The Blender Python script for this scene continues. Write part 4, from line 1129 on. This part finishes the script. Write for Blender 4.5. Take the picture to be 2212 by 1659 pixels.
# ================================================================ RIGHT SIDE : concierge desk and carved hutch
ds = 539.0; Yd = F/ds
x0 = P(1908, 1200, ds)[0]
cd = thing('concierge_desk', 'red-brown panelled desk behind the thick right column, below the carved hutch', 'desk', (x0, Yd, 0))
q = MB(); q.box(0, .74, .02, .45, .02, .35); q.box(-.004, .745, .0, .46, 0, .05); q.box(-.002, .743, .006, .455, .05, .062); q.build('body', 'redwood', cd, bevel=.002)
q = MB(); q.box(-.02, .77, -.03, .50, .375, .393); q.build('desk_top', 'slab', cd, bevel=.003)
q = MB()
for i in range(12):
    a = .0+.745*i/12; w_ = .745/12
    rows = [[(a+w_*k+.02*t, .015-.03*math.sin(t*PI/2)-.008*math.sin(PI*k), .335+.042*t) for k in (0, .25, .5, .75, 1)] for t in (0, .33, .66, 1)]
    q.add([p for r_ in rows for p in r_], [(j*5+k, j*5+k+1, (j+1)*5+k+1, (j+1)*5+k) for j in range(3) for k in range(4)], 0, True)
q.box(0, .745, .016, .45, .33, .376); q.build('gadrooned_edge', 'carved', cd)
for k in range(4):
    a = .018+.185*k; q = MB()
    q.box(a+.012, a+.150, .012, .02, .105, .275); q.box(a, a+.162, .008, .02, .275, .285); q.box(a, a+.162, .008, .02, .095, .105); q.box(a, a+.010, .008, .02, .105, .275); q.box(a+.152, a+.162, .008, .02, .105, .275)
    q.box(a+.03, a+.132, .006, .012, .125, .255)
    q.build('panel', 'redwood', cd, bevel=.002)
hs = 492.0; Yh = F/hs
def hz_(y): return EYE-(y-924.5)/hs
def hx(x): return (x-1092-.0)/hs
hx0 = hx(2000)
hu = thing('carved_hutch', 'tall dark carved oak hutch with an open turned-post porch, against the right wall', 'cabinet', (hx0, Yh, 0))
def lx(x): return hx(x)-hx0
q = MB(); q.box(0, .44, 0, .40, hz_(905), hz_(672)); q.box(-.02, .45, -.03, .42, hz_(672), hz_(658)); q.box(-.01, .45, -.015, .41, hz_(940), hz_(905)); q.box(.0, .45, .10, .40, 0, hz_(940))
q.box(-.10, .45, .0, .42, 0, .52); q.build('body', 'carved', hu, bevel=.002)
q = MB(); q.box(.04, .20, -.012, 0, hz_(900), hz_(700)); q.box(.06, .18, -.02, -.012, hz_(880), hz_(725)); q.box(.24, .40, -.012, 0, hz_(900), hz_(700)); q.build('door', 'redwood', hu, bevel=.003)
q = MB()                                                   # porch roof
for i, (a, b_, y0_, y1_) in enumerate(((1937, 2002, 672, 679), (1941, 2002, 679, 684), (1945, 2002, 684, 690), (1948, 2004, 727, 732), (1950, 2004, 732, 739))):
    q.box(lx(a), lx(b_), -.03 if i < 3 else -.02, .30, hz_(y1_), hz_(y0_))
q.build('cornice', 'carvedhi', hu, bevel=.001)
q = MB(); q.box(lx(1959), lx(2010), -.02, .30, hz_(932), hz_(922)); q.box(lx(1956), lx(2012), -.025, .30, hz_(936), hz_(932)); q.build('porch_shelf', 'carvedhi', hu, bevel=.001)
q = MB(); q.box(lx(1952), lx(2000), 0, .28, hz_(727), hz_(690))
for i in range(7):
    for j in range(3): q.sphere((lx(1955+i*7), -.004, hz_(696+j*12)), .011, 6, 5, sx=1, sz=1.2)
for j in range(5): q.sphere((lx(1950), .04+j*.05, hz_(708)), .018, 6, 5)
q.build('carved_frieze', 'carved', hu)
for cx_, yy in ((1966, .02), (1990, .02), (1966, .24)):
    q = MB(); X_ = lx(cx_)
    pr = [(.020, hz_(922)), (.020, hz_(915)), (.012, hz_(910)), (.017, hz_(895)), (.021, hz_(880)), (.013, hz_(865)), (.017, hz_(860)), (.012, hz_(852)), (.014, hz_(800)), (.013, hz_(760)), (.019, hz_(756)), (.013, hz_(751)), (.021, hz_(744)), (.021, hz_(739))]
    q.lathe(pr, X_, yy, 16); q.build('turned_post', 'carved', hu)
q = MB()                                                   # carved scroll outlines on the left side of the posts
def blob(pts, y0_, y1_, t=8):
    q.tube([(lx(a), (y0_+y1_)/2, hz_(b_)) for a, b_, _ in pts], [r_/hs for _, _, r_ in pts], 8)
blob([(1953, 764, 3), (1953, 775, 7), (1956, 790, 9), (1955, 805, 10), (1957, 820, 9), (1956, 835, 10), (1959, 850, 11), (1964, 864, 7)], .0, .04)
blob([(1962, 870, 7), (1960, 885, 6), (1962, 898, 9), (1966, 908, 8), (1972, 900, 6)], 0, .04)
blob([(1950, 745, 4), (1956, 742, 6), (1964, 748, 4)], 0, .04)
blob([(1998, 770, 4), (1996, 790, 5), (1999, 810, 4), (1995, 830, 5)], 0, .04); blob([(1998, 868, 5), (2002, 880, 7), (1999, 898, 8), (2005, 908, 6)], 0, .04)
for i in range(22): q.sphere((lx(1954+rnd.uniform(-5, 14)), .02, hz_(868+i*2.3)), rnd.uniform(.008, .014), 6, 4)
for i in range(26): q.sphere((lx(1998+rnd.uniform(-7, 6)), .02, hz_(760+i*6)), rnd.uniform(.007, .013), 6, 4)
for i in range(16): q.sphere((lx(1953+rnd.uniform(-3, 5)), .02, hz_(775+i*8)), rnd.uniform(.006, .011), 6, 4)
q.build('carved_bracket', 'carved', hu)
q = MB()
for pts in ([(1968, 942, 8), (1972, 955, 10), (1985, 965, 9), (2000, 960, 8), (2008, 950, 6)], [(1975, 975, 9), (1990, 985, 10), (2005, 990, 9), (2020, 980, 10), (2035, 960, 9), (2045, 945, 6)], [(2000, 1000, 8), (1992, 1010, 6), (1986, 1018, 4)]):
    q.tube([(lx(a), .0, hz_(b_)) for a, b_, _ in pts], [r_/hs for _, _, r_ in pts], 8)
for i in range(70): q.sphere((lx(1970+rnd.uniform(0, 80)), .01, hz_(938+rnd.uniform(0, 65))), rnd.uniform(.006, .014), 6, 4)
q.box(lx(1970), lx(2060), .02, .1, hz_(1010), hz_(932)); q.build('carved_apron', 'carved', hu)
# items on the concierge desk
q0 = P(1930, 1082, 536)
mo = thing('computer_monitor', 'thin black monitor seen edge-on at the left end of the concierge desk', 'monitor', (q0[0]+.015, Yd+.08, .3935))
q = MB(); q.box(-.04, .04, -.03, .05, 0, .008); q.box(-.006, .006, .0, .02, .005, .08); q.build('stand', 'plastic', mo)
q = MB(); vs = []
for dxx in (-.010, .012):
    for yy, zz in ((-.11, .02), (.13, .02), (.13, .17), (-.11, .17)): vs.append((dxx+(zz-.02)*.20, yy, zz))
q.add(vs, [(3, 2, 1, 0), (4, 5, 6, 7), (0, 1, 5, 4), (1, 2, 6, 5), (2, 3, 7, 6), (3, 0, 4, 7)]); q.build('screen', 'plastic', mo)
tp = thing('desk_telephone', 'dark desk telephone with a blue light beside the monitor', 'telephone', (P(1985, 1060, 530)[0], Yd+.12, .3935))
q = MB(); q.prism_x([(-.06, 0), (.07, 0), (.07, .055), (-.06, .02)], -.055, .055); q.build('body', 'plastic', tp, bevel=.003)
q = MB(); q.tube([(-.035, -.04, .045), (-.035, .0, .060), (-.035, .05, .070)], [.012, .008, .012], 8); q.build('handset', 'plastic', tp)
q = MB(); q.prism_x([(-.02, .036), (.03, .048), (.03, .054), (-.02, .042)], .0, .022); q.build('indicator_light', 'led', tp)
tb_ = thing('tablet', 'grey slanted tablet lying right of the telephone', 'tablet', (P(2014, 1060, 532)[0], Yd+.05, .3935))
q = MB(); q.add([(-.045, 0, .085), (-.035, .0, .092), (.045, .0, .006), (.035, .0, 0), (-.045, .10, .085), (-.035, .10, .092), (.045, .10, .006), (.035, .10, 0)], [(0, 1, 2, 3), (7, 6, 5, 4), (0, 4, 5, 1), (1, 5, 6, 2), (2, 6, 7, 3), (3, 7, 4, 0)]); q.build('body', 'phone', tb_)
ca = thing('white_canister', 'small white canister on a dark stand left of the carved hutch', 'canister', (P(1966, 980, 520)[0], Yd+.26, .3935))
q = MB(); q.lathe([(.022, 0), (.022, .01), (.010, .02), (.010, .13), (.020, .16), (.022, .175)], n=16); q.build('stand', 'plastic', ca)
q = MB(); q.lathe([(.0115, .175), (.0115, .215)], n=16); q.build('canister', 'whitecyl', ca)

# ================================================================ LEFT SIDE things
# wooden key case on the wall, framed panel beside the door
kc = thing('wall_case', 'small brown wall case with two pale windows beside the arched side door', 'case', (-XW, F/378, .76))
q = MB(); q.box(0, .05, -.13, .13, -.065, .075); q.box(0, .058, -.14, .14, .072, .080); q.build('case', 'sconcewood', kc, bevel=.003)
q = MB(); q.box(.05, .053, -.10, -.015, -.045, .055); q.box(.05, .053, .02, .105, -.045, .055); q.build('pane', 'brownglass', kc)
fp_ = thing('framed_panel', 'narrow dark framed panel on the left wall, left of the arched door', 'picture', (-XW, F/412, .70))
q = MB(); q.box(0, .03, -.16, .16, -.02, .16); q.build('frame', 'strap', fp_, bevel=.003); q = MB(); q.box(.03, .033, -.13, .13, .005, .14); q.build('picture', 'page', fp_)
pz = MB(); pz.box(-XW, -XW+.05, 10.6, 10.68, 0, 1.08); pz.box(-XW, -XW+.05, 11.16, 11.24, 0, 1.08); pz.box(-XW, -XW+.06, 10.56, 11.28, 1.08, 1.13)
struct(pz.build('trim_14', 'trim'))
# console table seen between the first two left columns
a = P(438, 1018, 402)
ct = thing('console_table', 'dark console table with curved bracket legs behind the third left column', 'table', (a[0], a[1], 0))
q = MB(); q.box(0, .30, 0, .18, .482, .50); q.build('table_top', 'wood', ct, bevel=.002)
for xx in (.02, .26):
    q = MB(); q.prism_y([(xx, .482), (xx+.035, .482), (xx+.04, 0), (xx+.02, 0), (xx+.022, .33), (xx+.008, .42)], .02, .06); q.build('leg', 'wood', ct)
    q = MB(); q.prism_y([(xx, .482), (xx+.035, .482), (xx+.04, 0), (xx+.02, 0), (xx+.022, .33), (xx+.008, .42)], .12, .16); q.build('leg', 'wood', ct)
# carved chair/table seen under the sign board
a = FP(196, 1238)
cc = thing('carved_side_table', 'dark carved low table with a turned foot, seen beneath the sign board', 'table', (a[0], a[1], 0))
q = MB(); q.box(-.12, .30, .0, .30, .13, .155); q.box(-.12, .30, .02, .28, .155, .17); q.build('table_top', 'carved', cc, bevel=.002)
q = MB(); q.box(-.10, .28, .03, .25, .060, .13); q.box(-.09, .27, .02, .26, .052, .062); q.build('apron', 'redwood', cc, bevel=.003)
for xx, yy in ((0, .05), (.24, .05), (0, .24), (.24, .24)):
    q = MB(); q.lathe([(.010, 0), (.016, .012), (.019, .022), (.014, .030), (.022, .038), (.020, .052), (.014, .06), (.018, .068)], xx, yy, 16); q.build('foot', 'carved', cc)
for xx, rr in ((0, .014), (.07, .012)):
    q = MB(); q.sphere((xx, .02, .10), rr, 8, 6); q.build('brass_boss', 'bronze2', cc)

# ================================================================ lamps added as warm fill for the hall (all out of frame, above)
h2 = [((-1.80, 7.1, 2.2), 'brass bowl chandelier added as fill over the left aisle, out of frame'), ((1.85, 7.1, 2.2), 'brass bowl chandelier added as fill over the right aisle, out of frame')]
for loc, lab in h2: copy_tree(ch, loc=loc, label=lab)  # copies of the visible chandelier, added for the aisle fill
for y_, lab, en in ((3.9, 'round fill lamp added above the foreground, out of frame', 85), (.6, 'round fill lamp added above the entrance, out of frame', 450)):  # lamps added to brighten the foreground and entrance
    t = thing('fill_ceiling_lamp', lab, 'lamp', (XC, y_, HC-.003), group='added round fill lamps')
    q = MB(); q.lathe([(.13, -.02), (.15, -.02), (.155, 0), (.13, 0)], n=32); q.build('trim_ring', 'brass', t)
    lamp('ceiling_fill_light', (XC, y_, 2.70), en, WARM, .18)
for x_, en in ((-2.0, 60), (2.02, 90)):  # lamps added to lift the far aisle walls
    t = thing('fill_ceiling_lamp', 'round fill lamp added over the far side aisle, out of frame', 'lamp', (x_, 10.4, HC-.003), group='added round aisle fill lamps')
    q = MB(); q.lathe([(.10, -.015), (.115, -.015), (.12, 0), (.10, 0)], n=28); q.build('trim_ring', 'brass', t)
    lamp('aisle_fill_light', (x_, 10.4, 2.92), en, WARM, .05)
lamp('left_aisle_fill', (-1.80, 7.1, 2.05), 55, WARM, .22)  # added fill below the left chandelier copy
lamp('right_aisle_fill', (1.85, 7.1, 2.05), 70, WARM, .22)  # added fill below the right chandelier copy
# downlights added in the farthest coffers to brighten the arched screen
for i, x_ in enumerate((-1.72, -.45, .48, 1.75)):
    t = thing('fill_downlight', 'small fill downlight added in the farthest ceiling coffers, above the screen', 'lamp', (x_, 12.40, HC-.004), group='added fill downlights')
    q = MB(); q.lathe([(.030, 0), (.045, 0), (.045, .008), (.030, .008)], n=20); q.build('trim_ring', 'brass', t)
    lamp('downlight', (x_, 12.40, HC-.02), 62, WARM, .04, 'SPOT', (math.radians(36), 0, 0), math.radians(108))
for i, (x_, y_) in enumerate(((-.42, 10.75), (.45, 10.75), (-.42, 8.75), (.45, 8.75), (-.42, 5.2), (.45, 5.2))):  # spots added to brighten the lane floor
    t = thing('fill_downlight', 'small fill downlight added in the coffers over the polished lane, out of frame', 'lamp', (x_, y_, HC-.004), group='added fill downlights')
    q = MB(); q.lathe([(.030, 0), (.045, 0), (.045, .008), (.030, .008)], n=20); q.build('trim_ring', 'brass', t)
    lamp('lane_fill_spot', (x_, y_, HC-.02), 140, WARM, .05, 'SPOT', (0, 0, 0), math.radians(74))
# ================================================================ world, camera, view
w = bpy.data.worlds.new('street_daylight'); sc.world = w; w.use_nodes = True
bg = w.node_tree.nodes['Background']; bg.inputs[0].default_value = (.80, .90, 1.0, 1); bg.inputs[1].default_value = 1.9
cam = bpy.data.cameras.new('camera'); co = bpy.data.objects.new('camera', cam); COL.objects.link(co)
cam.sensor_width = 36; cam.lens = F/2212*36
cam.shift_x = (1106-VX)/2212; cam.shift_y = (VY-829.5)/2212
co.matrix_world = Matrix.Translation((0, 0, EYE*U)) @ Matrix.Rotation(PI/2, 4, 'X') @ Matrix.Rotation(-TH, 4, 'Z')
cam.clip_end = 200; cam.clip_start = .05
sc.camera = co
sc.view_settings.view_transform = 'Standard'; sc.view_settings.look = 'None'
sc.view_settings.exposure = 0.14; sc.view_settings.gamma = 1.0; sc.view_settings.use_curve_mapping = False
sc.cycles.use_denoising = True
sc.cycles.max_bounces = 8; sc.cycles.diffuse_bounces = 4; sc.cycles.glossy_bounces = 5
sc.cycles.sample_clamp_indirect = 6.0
------------------------------------------------
→ **GOAL OF THE EXERCISE**
Using the listing above, pull out all lines that hold the word "picture".

→ **RESPONSE FOR THIS EXERCISE**
The Blender Python script for this scene continues. Write part 4, from line 1129 on. This part finishes the script. Write for Blender 4.5. Take the picture to be 2212 by 1659 pixels.
fp_ = thing('framed_panel', 'narrow dark framed panel on the left wall, left of the arched door', 'picture', (-XW, F/412, .70))
q = MB(); q.box(0, .03, -.16, .16, -.02, .16); q.build('frame', 'strap', fp_, bevel=.003); q = MB(); q.box(.03, .033, -.13, .13, .005, .14); q.build('picture', 'page', fp_)